Annihilation operator of a particle at $\bf x$ for canonically qauntized Klein Gordon field

Question

I am now reading the David Tong's lecture notes on quantum field theory.

http://www.damtp.cam.ac.uk/user/tong/qft/two.pdf

And I have some questions on whether there is some well-defined particle annihilation operator at position $\bf x$.

I already know that we can interpret $\phi ({\bf x}) \left| {0} \right\rangle$ as a single-particle state at position $\bf x$. However, it seems that we can not say that $\phi ({\bf x})$ is the creation operator for a particle at $\bf x$. This is because it is a real scalar field which satisfies $\phi ^{\dagger} ({\bf x}) = \phi ({\bf x})$. Therefore, if we try to interpret $\phi ({\bf x})$ as the particle creation operator then we will totally get lost of the corresponding particle annihilation operator at $\bf x$.

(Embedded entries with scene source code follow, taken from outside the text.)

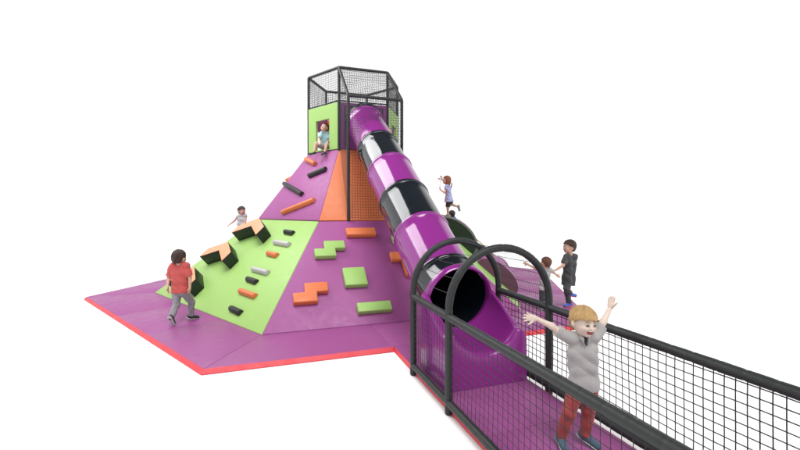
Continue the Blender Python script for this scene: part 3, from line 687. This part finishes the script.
# seated child in the left window, feet on the slope
wf = WF['AB']; sp = wf.p(.02, .03, .0)
figure('child in teal checked shirt and pale shorts sitting in the green window of the tower', (sp.x, sp.y, sp.z), 1.05,
    dict(head=(.01, .06, .50), shL=(-.075, .06, .375), shR=(.105, .09, .375), elL=(-.10, -.02, .23), wrL=(-.06, -.12, .15), elR=(.13, .02, .22), wrR=(.10, -.10, .15),
         hipL=(-.045, .08, .075), hipR=(.055, .09, .075), knL=(-.155, -.13, .105), knR=(.085, -.13, .09), anL=(-.175, -.20, -.10), anR=(.055, -.21, -.10), toeL=(-.24, -.29, -.15), toeR=(.015, -.31, -.15)),
    (-.45, -.85, .35), (-.25, -1, .1), M['skin'], M['hair_brown'], c_teal, c_sand, c_dshoe, sleeve=.8, shorts=True, hem=-.02, seated=True,
    hands=dict(L=dict(d=(-.2, -.5, -.6), pn=(0, 0, -1)), R=dict(d=(-.2, -.5, -.6), pn=(0, 0, -1))))

# ------------------------------------------------------------------ light
wd = bpy.data.worlds.new('World'); scn.world = wd; wd.use_nodes = True
bg = wd.node_tree.nodes['Background']; wn, wl = wd.node_tree.nodes, wd.node_tree.links
wt = wn.new('ShaderNodeTexCoord'); ws = wn.new('ShaderNodeSeparateXYZ'); wm_ = wn.new('ShaderNodeMapRange'); wm_.interpolation_type = 'SMOOTHSTEP'
for k_, v_ in (('From Min', .47), ('From Max', .72), ('To Min', 1.04), ('To Max', .12)): wm_.inputs[k_].default_value = v_
wl.new(wt.outputs['Generated'], ws.inputs[0]); wl.new(ws.outputs['Z'], wm_.inputs['Value']); wl.new(wm_.outputs[0], bg.inputs['Strength'])
bg.inputs['Color'].default_value = (1, 1, 1, 1)
def area(name, loc, target, sx, sy, e, col=(1, 1, 1)):
    l = bpy.data.lights.new(name, 'AREA'); l.shape = 'RECTANGLE'; l.size = sx; l.size_y = sy; l.energy = e; l.color = col
    o = bpy.data.objects.new(name, l); link(o); o.location = loc; o.rotation_euler = (Vector(target) - Vector(loc)).to_track_quat('-Z', 'Y').to_euler(); return o
area('softbox', (-4.7, .1, 8.0), (0, -4.2, 1.6), 5.0, 5.0, 540)
sl_ = bpy.data.lights.new('front_fill', 'SUN'); sl_.energy = 2.75; sl_.angle = R(35); so = bpy.data.objects.new('front_fill', sl_); link(so)  # added fill from behind the camera, whitens the floor and brightens front faces
so.rotation_euler = (Vector((.02, .50, -1))).to_track_quat('-Z', 'Y').to_euler(); so.location = (-3, -8, 9)

# ------------------------------------------------------------------ camera
cd = bpy.data.cameras.new('camera'); cam = bpy.data.objects.new('camera', cd); link(cam); scn.camera = cam
cam.location = (-2.0837, -9.5106, 1.75); cam.rotation_euler = (PI / 2 - .0126, 0, -.3285)
cd.sensor_width = 36; cd.lens = 36 * 399.9 / 800; cd.shift_y = -11.163 / 800; cd.clip_start = .05; cd.clip_end = 1000
scn.view_settings.view_transform = 'Standard'; scn.view_settings.look = 'None'; scn.view_settings.exposure = 0; scn.view_settings.gamma = 1
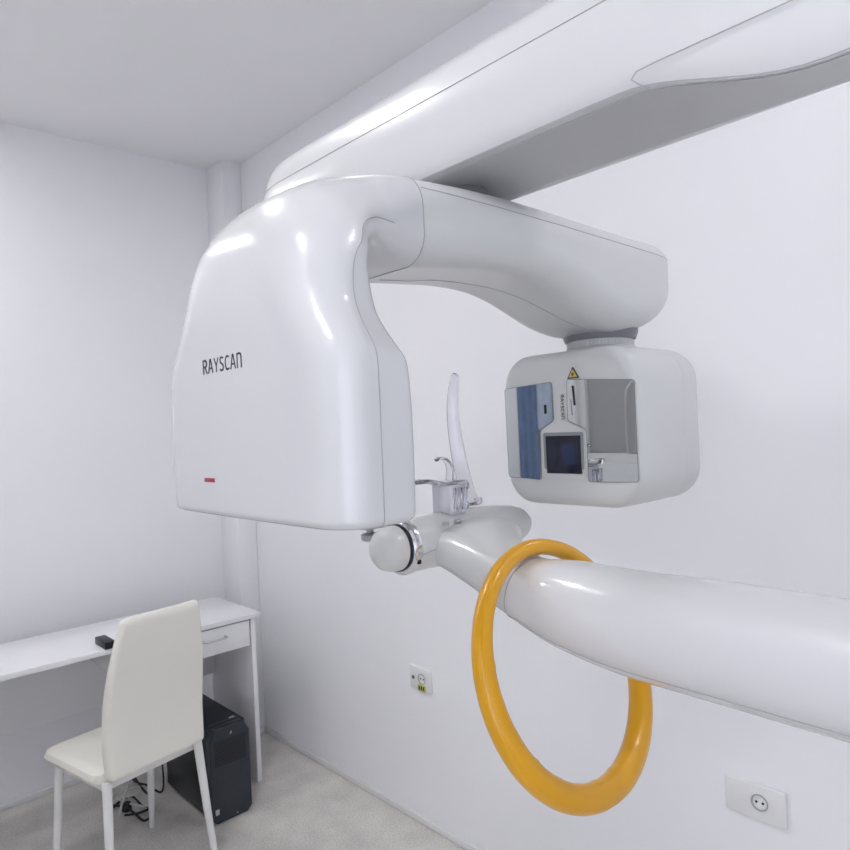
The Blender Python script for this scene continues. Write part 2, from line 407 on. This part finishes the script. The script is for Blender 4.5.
# neck
NX = 1.203
part('swivel_neck', lathe(bmesh.new(), [(.0, .182), (.0745, .182), (.0745, .166), (.0715, .157), (.070, .153), (0, .153)], (NX, PY, E0)), GREYP)
bm = lathe(bmesh.new(), [(0, .154), (.064, .154), (.064, .141), (.070, .137), (.074, .122), (0, .122)], (NX, PY, E0))
for k in range(60):
    a = 2 * PI * k / 60; cxx, cyy = NX + .0645 * math.cos(a), PY + .0645 * math.sin(a)
    tube(bm, [(cxx, cyy, E0 + .140), (cxx, cyy, E0 + .151)], .0022, 5)
part('ribbed_collar', bm, SHELL)

# tube housing: rounded rectangles in YZ swept along X
def thr(x, hy, hz, r): return [Vector((x, PY + a, E0 - .0185 + b)) for a, b in rrect(hy, hz, r, 10, 8)]
S_ = [(1.0745, .120, .115, .035), (1.0700, .135, .130, .045), (1.0715, .140, .1345, .047)]
T1 = [thr(1.0712, .118, .112, .034), thr(1.0702, .128, .122, .040), thr(1.0705, .136, .130, .052), thr(1.0735, .1435, .1385, .058), thr(1.080, .149, .1455, .062), thr(1.09, .1515, .1475, .065), thr(1.12, .1525, .1485, .066), thr(1.20, .1525, .1485, .066), thr(1.2395, .152, .148, .065)]
tubeh = part('tube_housing', skin(bmesh.new(), T1), SHELL, ang=50)
T2 = [thr(1.2405, .150, .146, .064), thr(1.245, .1515, .1475, .064), thr(1.285, .1520, .148, .064), thr(1.303, .149, .145, .062), thr(1.315, .139, .135, .046), thr(1.321, .124, .120, .04), thr(1.323, .10, .10, .04)]
part('rear_cover', skin(bmesh.new(), T2), SHELL, tubeh, ang=50)
XF = 1.0702
def panel(name, poly, r, m, x0=XF - .0014, x1=XF + .004, label=None, parent=None):
    o = part(name, prism(bmesh.new(), round_poly(poly, r), x0, x1), m, parent or tubeh, ang=20)
    if label: o['label'] = label
    return o
L_ = [(.9030, 1.6155), (.7855, 1.6215), (.7845, 1.5480), (.8185, 1.5290), (.8200, 1.4330), (.9015, 1.4370)]
R_ = [(.7510, 1.6235), (.6110, 1.6125), (.6115, 1.4345), (.7125, 1.4320), (.7125, 1.5290), (.7525, 1.5460)]
panel('mirror_panel', L_, .006, MIRROR, label='left mirrored panel'); panel('mirror_panel', R_, .006, MIRROR, label='right mirrored panel')
def outline(poly, r):
    P = [Vector((XF - .0012, y, z)) for y, z in round_poly(poly, r)]; return tube(bmesh.new(), P, .0006, 6, closed=True)
part('panel_edge', outline(L_, .006), GREYP, tubeh); part('panel_edge', outline(R_, .006), GREYP, tubeh)
panel('screen_surround', [(.8140, 1.5290), (.7820, 1.5460), (.7560, 1.5460), (.7180, 1.5290), (.7170, 1.4370), (.8150, 1.4370)], .006, SHELL, x0=XF - .0030)
bz = bmesh.new(); prism(bz, round_poly([(.8085, 1.5245), (.7185, 1.5245), (.7190, 1.4540), (.8085, 1.4540)], .005), XF - .0048, XF - .0010)
part('screen_bezel', bz, BEZEL, tubeh, ang=20)
panel('screen', [(.8025, 1.5180), (.7235, 1.5180), (.7240, 1.4465), (.8025, 1.4465)], .001, SCREEN, x0=XF - .0056, x1=XF - .0012)
panel('display_area', [(.7700, 1.4980), (.7380, 1.5060), (.7380, 1.4640), (.7600, 1.4640)], .002, SCREEN_IN, x0=XF - .0059, x1=XF - .0050)
panel('slot', [(.7395, 1.6110), (.7355, 1.6110), (.7335, 1.5740), (.7370, 1.5740)], .0008, BLACK, x0=XF - .0026)
panel('slot', [(.7440, 1.5860), (.7428, 1.5860), (.7410, 1.5560), (.7422, 1.5560)], .0003, GREYP, x0=XF - .0020)
panel('slot', [(.8060, 1.5780), (.8000, 1.5790), (.8000, 1.5620), (.8050, 1.5600)], .001, BLACK, x0=XF - .0020)
part('lettering', text_bm(RAY, (XF - .0008, .7668, 1.5950), (0, 0, -1), (0, -1, 0), (-1, 0, 0), .0065, .0046, .0020, .0009), INK, tubeh)
panel('warning_sticker', [(.7368, 1.6465), (.7500, 1.6245), (.7236, 1.6245)], .0015, INK, x0=XF - .0010, label='black bordered laser warning triangle')
panel('sticker_face', [(.7368, 1.6422), (.7462, 1.6268), (.7274, 1.6268)], .0010, STICKY, x0=XF - .0014)
bm = bmesh.new()
for k in range(8):
    a = PI * k / 8; d = Vector((0, math.cos(a), math.sin(a))) * .0042; c = Vector((XF - .0016, .7368, 1.6322))
    tube(bm, [c - d, c + d], .00028, 4)
lathe(bm, [(0, -.0004), (.0014, -.0004), (.0014, .0004), (0, .0004)], (XF - .0017, .7368, 1.6322), 'X', 12)
part('laser_symbol', bm, INK, tubeh)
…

Therefore I am confused, is there any particle annihilation operator at position $\bf x$ in this rather simple real scalar field theory?

I would be grateful for any suggestion! Thanks!

Answer 1

The Fock representation of the free field operator (valued distribution) $\varphi(x)$ can be written as the sum $\frac{1}{\sqrt{2}}(a^*(x)+a(x))$, where $a(x)$ and $a^*(x)$ are the annihilation and creation operator( valued distribution)s on the Fock space.

Since the acting on the vacuum $\Omega$, $a(x)$ satisfies $a(x)\Omega=0$, it then follows that $\varphi(x)\Omega= \frac{1}{\sqrt{2}}a^*(x)\Omega$, that is a Fock space vector (valued distribution) belonging to the sector with only one particle ("localized" at position $x$).

Alternatively, one could also define the field momentum operator (valued distribution) $\pi(x)$, satisfying the usual canonical commutation relation with $\varphi(x)$: $[\varphi(x),\pi(y)]=i\delta(x-y)$. Then $a=\frac{1}{\sqrt{2}}(\varphi + i\pi)$ and $a^*=\frac{1}{\sqrt{2}}(\varphi-i\pi)$.